Natalie Ogbourne

Changing of the Seasons: Aspen in the Grand Canyon of the Yellowstone
Summer’s green is wearing thin. Before long, it will give way to the colors of autumn.
Between the arrival of unrelenting heat and a steady green march across the lawn, some years it seems we go straight from winter to summer without stopping for spring. This doesn’t happen with autumn. Thanks to the turning of the leaves when summer fades to fall, the transition is impossible to miss. (At least, it’s impossible to miss here in the Midwest.)
When I was young, I thought that the leaves were green and something happened that changed them to a different color. Turns out, like much of what I thought I knew when I was younger, it’s kind of like that—but not really. During the spring and summer, the chlorophyll that colors the leaves green is constantly replenished by an interchange between sun and tree. As fall ushers in shorter days, a weak spot forms between the branch and leaf. This weak spot (called the abscission layer) blocks further exchange between the leaf and the tree. So ends the chlorophyll replenishment. Before long, the leaves being to lose their green, revealing the color underneath. This is a non-scientific explanation of how it works.
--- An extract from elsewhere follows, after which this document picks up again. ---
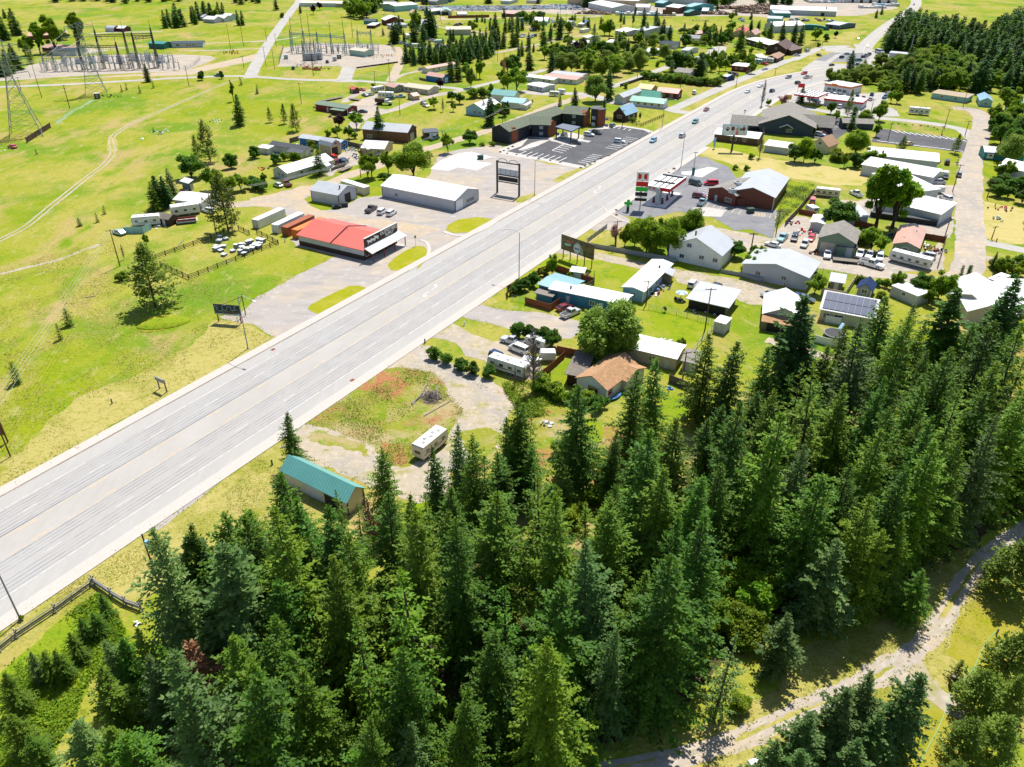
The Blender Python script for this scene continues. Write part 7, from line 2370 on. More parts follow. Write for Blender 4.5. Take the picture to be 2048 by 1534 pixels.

Even so, it doesn’t always look the same.
Some autumns, the trees wear a regal array of gold, russet, and scarlet. Others, they cloak themselves in the matronly hues of serviceable cloth. Which one it will be isn’t random.
Vibrant displays proceed from a summer of plentiful rain followed by autumn characterized by dry, sunny days and cool, frost-free nights. When low temperatures arrive after the abscission layer develops, chlorophyll loss happens fast, which ushers in fall’s orange and yellow early. Sunny days mixed with chilly nights serve to enhance the less common reds and purples. Weather like this gives us the autumn show we want to see. But if the growing season has been dry, the trees shed their leaves early—falling to the ground before they’ve been given a chance to lose their chlorophyll mask. Still green, they may drift to the ground before decreasing daylight has revealed the color underneath.
That vibrant autumn we look forward to? What it will actually look like is dependent on the season that came before.
Sometimes, during a stretch of difficult days, one particular friend will say to me, or sometimes I’ll say to her, “It’s a season.” Maybe you and your friends do that, too. I hope so because it’s a hopeful perspective based on the rhythms brought into being in the beginning.
But what we often forget in the framing of our lives in seasons is how they meld into one another, how one begins before the last one is really finished, how they’re colored by the one that came before. And the stuff of the previous season is almost always a mixed bag. Highs and lows, peaks and valleys, gains and losses—whatever we call them, when we take a minute to assess what we’ve walked through, the landscape contains them both.
Maybe it’s been dry. Maybe it’s been dark. Maybe the waters have been deep. Difficulties with sleep, health, finances, relationships, and work all create their own weather. And while we’d probably all like to just put it behind us, it’s important to acknowledge the burden of the collective cloud cover we lived under for far too long.
Sometimes the weight of previous seasons lingers longer than we’d like. While I take hope in God’s creation of the cycle of the seasons and I believe that there is a time for everything under heaven, I know that sometimes we need a little help laying aside the weight of what we’ve been walking through. That might be as simple as an honest assessment of where you are, what you’re walking through, and what you need to lay down. It might be a conversation with a trusted friend. Or it might be a little time with a counselor skilled in strengthening weary souls.
Can I encourage you to pause for a moment to consider how previous seasons may be weighing you down in the current one? If you need to lay some of that down, consider what next step you can take to navigate that.
Happy Trails ~ Natalie
(This post is based on–and contains elements of–one I published back in 2014.)